Aussi loin que l’on remonte dans l’histoire sociale, on s’aperçoit que le prix de la force de travail - c’est-à-dire le salaire - a toujours été au centre des aspirations du monde du travail. C’est essentiellement de cette aspiration qu’est né le syndicalisme et qu’il s’est développé. Je me souviens de la vive controverse qui, en mai 1968, opposa la CGT à certaines idées gauchistes. Fallait-il, ou non, reléguer à l’arrière-plan les revendications salariales - qualifiées non sans quelque mépris d’« alimentaires » - pour ne s’occuper que de revendications plus « nobles », dites « qualitatives » ? Comme si la « qualité » de la vie des travailleurs n’était pas intrinsèquement dépendante de leur pouvoir d’achat ! Le patronat et le gouvernement de l’époque trouvaient fort pertinente cette réticence à l’augmentation des salaires. D’autant, disaient-ils, qu’un relèvement général des salaires serait « catastrophique » pour l’économie nationale. Cette curieuse convergence n’empêcha pas, finalement, qu’à l’heure de la conférence de Grenelle, ce fut l’augmentation des salaires qui fut négociée prioritairement et que, sous la pression de neuf millions de grévistes, les salaires durent être relevés de 15% à 20%. Jusqu’à 40% pour les plus bas...

Précisément, quelles furent alors les conséquences de ces augmentations sur l’économie du pays ?

Non seulement, il ne s’ensuivit aucune conséquence tragique pour l’économie, mais l’accroissement de la consommation qui en résulta fut largement bénéfique pour la santé économique et sociale du pays ! De nos jours, c’est le chômage qui a servi d’argument pour refouler les revendications salariales.

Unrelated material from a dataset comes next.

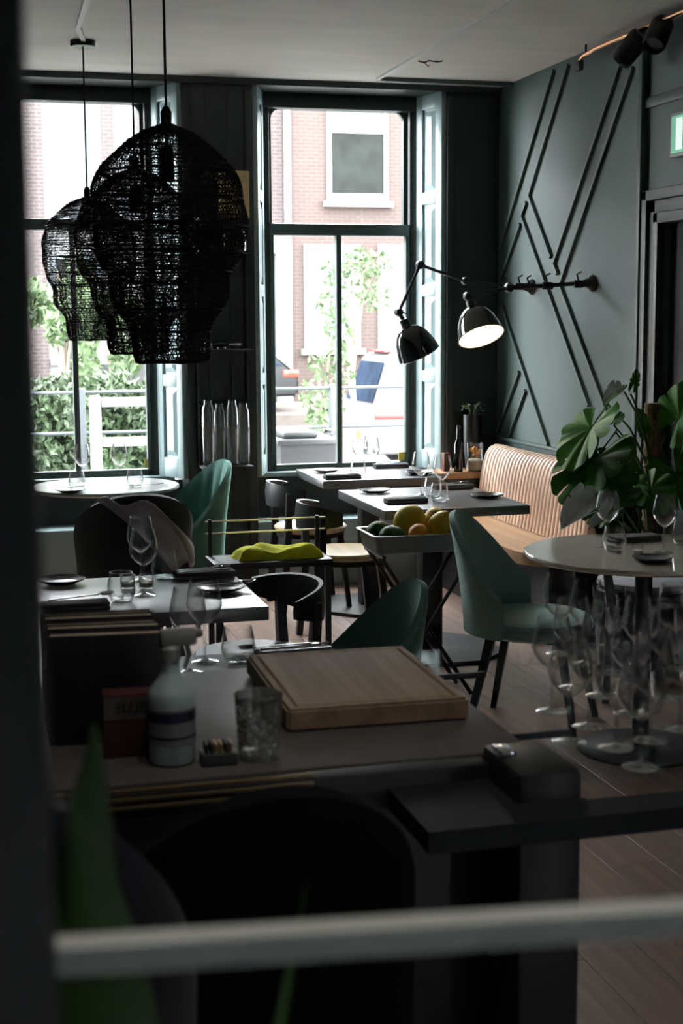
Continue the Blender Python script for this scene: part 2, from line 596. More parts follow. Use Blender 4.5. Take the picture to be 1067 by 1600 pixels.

Mais cela ne marche plus. Les salariés et les chômeurs prennent conscience du fait que le pouvoir d’achat et l’emploi vont de pair et que, par conséquent, leurs intérêts se rejoignent. Cette prise de conscience s’empare des nouvelles générations. Leur lutte exemplaire contre le SMIC-jeunes reprend, au fond, l’une des revendications les plus fondamentales du syndicalisme : à travail égal, salaire égal. C’est dire à quel point Robert Hue a eu raison de faire de cette question d’un relèvement substantiel des salaires et des retraites l’un des principaux objectifs de son programme électoral.